The Chafetz Chaim sings the Shabbbat zemirot with great devotion, while Al Kapuna steals a glance at the tantalizing dish of meat… The tasty food makes Al Kapuna want to jump in and be the boss, but the Chafetz Chaim holds him back by pronouncing, 'in honor of Shabbat Kodesh'…

Feeling satiated and tired, all in honor of Shabbat Kodesh, Al Kapuna is now the one who reaches for the siddur to recite the blessings after the meal… After that a small battle evolves, the Chafetz Chaim wishes to go to the Beit Midrash to learn, but Al Kapuna wants to collapse into a deep sleep. In the end they come to some compromise and Al Kapuna sinks into the couch with a newspaper, in honor of Shabbat Kodesh…!

What indeed is the goal and role of a person in this world? One can define it by saying that one must take the Al Kapuna in him and make him into Rabbi Al Kapuna! All material influences should be transformed into spiritual desires, with all of them being used for the sake of Hashem's service. This is in accordance with the verse, "You shall love Hashem, your G-d, with all your heart" on which Chazal expound, "'all your heart' (it is written לבבך in the plural and not לבך , which signifies) with both your inclinations; with the yetzer hatov and with the yetzer hara". A person should take his robust hands and legs and instead of running to do an aveirah he should instead run to perform a mitzvah. Instead of enjoying a fattened duck he should enjoy the discussion of Abaya and Rava. In this way he elevates all his bodily abilities to the spiritual realm and then his entire being will become a Chafetz Chaim. This indeed was how the Chafetz Chaim lived his life.

How can the Chafetz Chaim transform Al Kapuna and bring him to repent? Should he put a small kippah on his head? It is not likely that this will help. Al Kapuna is prepared to transgress the three cardinal sins even while wearing a kippah. It is not a deterrent for him. So, what should one do? If this scoundrel caused you harm, pull him in to the Beit Midrash to diligently study Torah, to repeat and memorize and exhaust the body through Torah diligence. This is the way to find a remedy for a person's Al Kapuna and this will transform him into a completely new person!

In summation, each person is made up of two inclinations and two desires, the good inclination and the evil inclination. The evil inclination rules over one's desires, while the good inclination rules over the mind. This is why the yetzer hara is called an old and foolish king while the yetzer hatov is compared to a pitiful but wise person.
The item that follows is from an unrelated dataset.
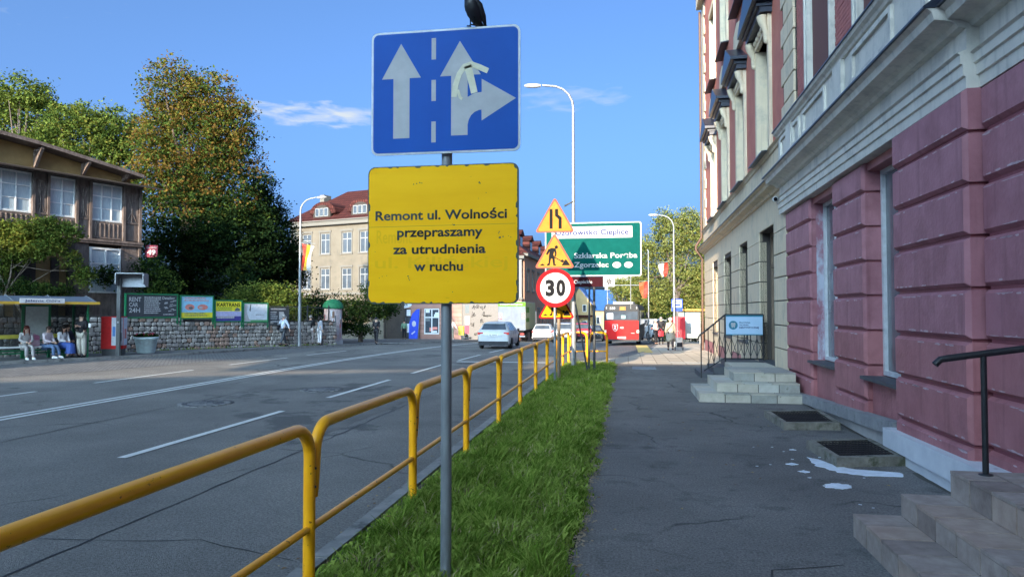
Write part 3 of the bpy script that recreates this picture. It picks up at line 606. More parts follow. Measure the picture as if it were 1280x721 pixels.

A person has the ability to choose whether to be drawn after his desires or to make his intellect rule over his desires and cultivate these desires, his positive desires!

How can a person strengthen and nurture his positive desires so that they have more power than his negative desires? The answer is through Torah study! Chazal revealed this answer to us in the Gemara, "I created the yetzer hara, I created the Torah as an antidote" ('Lev Shalom').